Perfectly competitive firm Doggies Paradise Inc. sells winter coats for dogs. Dog coats sell for \(\$ 72\) each. The fixed costs of production are \(\$ 100 .\) The total variable costs are \(\$ 64\) for one unit, \(\$ 84\) for two units, \(\$ 114\) for three units, \(\$ 184\) for four units, and \(\$ 270\) for five units. In the form of a table, calculate total revenue, marginal revenue, total cost and marginal cost for each output level (one to five units). On one diagram, sketch the total revenue and total cost curves. On another diagram, sketch the marginal revenue and marginal cost curves. What is the profit maximizing quantity?

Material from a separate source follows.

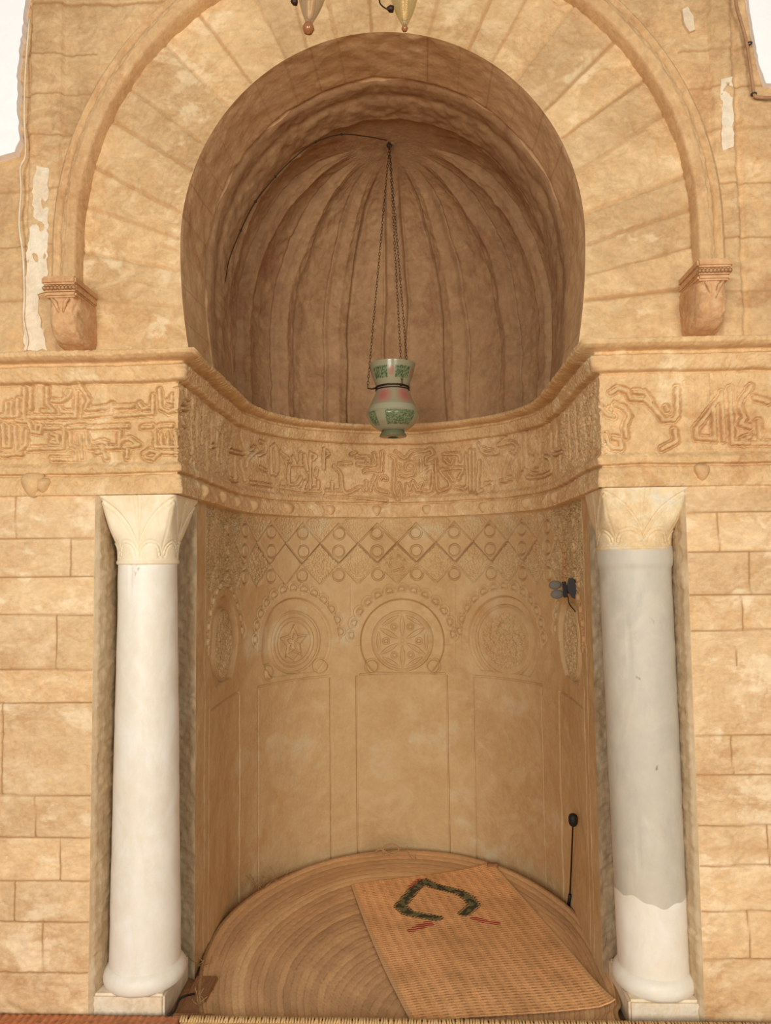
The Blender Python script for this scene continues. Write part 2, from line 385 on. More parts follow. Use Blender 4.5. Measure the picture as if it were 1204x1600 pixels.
# fields of arabesque towards the jambs and in the triangles above the diamonds
ar = arabesque(rel.shape, rel.d, 33, .036)
inband = (V > ZD-HD) & (V < ZB-.008) & (np.abs(U) < CAR)
k = np.round((U+.012)/DP); du = np.abs(U+.012-k*DP); k2 = np.round((U+.012-DP/2)/DP); du2 = np.abs(U+.012-DP/2-k2*DP)
low = (du/(DP/2)+np.abs(V-ZD)/HD)          # <1 inside the lower textured diamonds
upp = (du2/(DP/2)+np.abs(V-ZD-HD)/HD)      # <1 inside the upper diamonds with discs
hi = (du/(DP/2)+np.abs(V-ZD-2*HD)/HD)
plain = (k == -3)
side = np.abs(U) > 1.02
Hc = np.zeros_like(U)
Hc += np.where(low < .93, -.006+np.where(plain, 0, ar*.0048), 0)
Hc += np.where((hi < .85) & (low >= 1), -.005+ar*.004, 0)
gl = lambda f, w: -.016*np.exp(-((f-1)/w)**2)
Hc += gl(low, .055)+np.where(V > ZD, gl(upp, .05), 0)
Hc += np.where(side & (low > 1), ar*.0038, 0)
rel.H += np.where(inband, Hc, 0)*np.clip((CAR-np.abs(U))/.01, 0, 1)
for i in range(-6, 7):
    c = -.012+DP/2+i*DP
    if abs(c) > CAR-.06: continue
    for zc in (1.666, 1.567, 1.442): rel.disc((c+random.uniform(-.004, .004), zc), .029, .005, .0042, .018)
    # little inner ring
    for zc in (1.666, 1.567, 1.442): rel.disc((c, zc), .017, -.003, .003, .003)
# centre diamond: interlaced hexagon
for q in range(6):
    a0 = q*PI/3; a1 = a0+1.5
    rel.groove([(-.012+.055*math.cos(a0), ZD+.055*math.sin(a0)), (-.012+.045*math.cos(a1), ZD+.045*math.sin(a1))], .0025, .008)
    rel.groove([(.2+.028*math.cos(a0), ZD+.028*math.sin(a0)), (.2+.028*math.cos(a0+1), ZD+.028*math.sin(a0+1))], .0018, .006)
# panels and pilaster strips
PE = [(-.240, -.388), (.252, .400), (-.862, -1.035), (.862, 1.035)]
zp = .905
for a, b in PE:
    for c in (a, b): rel.groove([(c, FLOOR), (c+random.uniform(-.002, .002), .5), (c, zp-.01)], .0030, .012, .0035)
    lo, hi_ = min(a, b), max(a, b)
    rel.H += .003*((U > lo) & (U < hi_) & (V < zp))
for a, b in ((-.22, .24), (-.86, -.39), (.40, .86), (-1.47, -1.035), (1.035, 1.47)):
    rel.groove([(a, zp), (b, zp+.004)], .0026, .010)
for c in (-1.5, 1.5): rel.groove([(c, FLOOR), (c, 1.0)], .003, .004)
# pale repair band / joints above the panels
for px, y0, y1 in ((470, 780, 930), (548, 912, 960), (710, 912, 1050)):
    u_, z_ = hit(px, y0, NR); u2_, z2_ = hit(px, y1, NR); rel.groove([(u_, z_), (u2_, z2_)], .0012, .003)
# the five horseshoe frames round the medallions are sunk in the wall
MED = [(-1.262, 1.155), (-.603, 1.100), (.012, 1.080), (.604, 1.100), (1.262, 1.155)]
for m_, (cu, cz) in enumerate(MED):
    D = np.hypot(U-cu, V-cz); Rr = .222 if abs(cu) < 1 else .205; ro = Rr+.055
    ins = (D < Rr) & (V > cz-.165)
    rel.H += np.where(ins, -.016, 0)*sst(Rr, Rr-.008, D)
    rel.H += np.where(V > cz-.165, -.016*np.exp(-((D-Rr)/.006)**2), 0)
    rel.H += np.where((V > cz-.02) & (D > Rr) & (D < Rr+.045), .004, 0)
    if m_ in (1, 2): rel.disc((cu-.165, cz-.135), .034, .010, .005, .008)
    if m_ in (1, 2): rel.disc((cu+.165, cz-.135), .034, .010, .005, .008)
    # ring of scallops
    for q in range(13):
        a = R_(8+q*13.7); c = (cu+ro*math.cos(a), cz+ro*math.sin(a))
        D2 = np.hypot(U-c[0], V-c[1]); sl = D2 < .06
        rad = (U-cu)*math.cos(a)+(V-cz)*math.sin(a)-ro
        f = np.where(rad > -.009, 1, 0)*(1-sst(.016, .02, D2))
        rel.H += f*.008 - .013*np.exp(-((np.maximum(D2-.019, -(rad+.009)))/.0035)**2)*(D2 < .03)
        rel.H += -.007*np.exp(-((D2-.034)/.0038)**2)*(rad > .0)
# blend the jamb edge back to zero so that it meets the recess
rel.H *= np.clip((UJ-np.abs(U))/.02, 0, 1)
rel.H += -.006*((np.abs(U) > UJ-.125) & (np.abs(U) < UJ-.115))
nw = grid_mesh('niche_wall', P_niche(rel), M_NICHE, NICHE, attr={'mortar': np.zeros(rel.shape)})

def medallion(idx, cu, cz, rad, carve, label=None):
    n = 96; d = .0022; r = Relief(cu-rad, cu+rad, cz-rad, cz+rad, d)
    Uu, Vv = np.meshgrid(r.u-cu, r.v-cz); D = np.hypot(Uu, Vv)
    r.H[:] = .0; carve(r, Uu, Vv, D, cu, cz)
    r.H += -.009*np.exp(-((D-rad*.9)/.0038)**2)
    r.H = r.H-.03*sst(rad-.012, rad, D)
    mask = (D[:-1, :-1] < rad) & (D[1:, 1:] < rad) & (D[:-1, 1:] < rad) & (D[1:, :-1] < rad)
    o = grid_mesh('medallion', P_niche(r), M_NICHE, NICHE, mask=mask, attr={'mortar': np.zeros(r.shape)})
    if label: o['label'] = label
    return o
def leaf(r, a, b, w, dep):
    a = np.array(a); b = np.array(b); e = b-a; L = np.hypot(*e); t = e/L; n = np.array([-t[1], t[0]])
    Uu, Vv = np.meshgrid(r.u, r.v); s = ((Uu-a[0])*t[0]+(Vv-a[1])*t[1])/L; q = np.abs((Uu-a[0])*n[0]+(Vv-a[1])*n[1])
    ww = w*np.sin(np.clip(s, 0, 1)*PI); f = np.where((s > 0) & (s < 1), q-ww, 1)
    r.H += -dep*(1-sst(-.003, .002, f))*(1-.5*np.exp(-(q/.0025)**2)) + .002*np.exp(-((f-.004)/.003)**2)
def c_centre(r, U_, V_, D, cu, cz):
    for q in range(6):
        a = PI/2+q*PI/3; P = lambda rr, aa: (cu+rr*math.cos(aa), cz+rr*math.sin(aa))
        leaf(r, P(.022, a), P(.145, a), .012, .012)
        leaf(r, P(.140, a+.12), P(.140, a+PI/3-.12), .010, .012)
        r.disc(P(.088, a+PI/6), .012, .005, .004, .011)
    r.disc((cu, cz), .010, .003, .003, .004)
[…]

A computer company produces affordable, easy-to-use home computer systems and has fixed costs of \$250. The marginal cost of producing computers is \(\$ 700\) for the first computer, \(\$ 250\) for the second, \(\$ 300\) for the third, \(\$ 350\) for the fourth, \(\$ 400\) for the fifth, \(\$ 450\) for the sixth, and \(\$ 500\) for the seventh. a. Create a table that shows the company's output, total cost, marginal cost, average cost, variable cost, and average variable cost. b. At what price is the zero-profit point? At what price is the shutdown point? c. If the company sells the computers for \(\$ 500,\) is it making a profit or a loss? How big is the profit or loss? Sketch a graph with \(\mathrm{AC}, \mathrm{MC},\) and \(\mathrm{AVC}\) curves to illustrate your answer and show the profit or loss. d. If the firm sells the computers for \(\$ 300,\) is it making a profit or a loss? How big is the profit or loss? Sketch a graph with AC, MC, and AVC curves to illustrate your answer and show the profit or loss.

Will a perfectly competitive market display productive efficiency? Why or why not?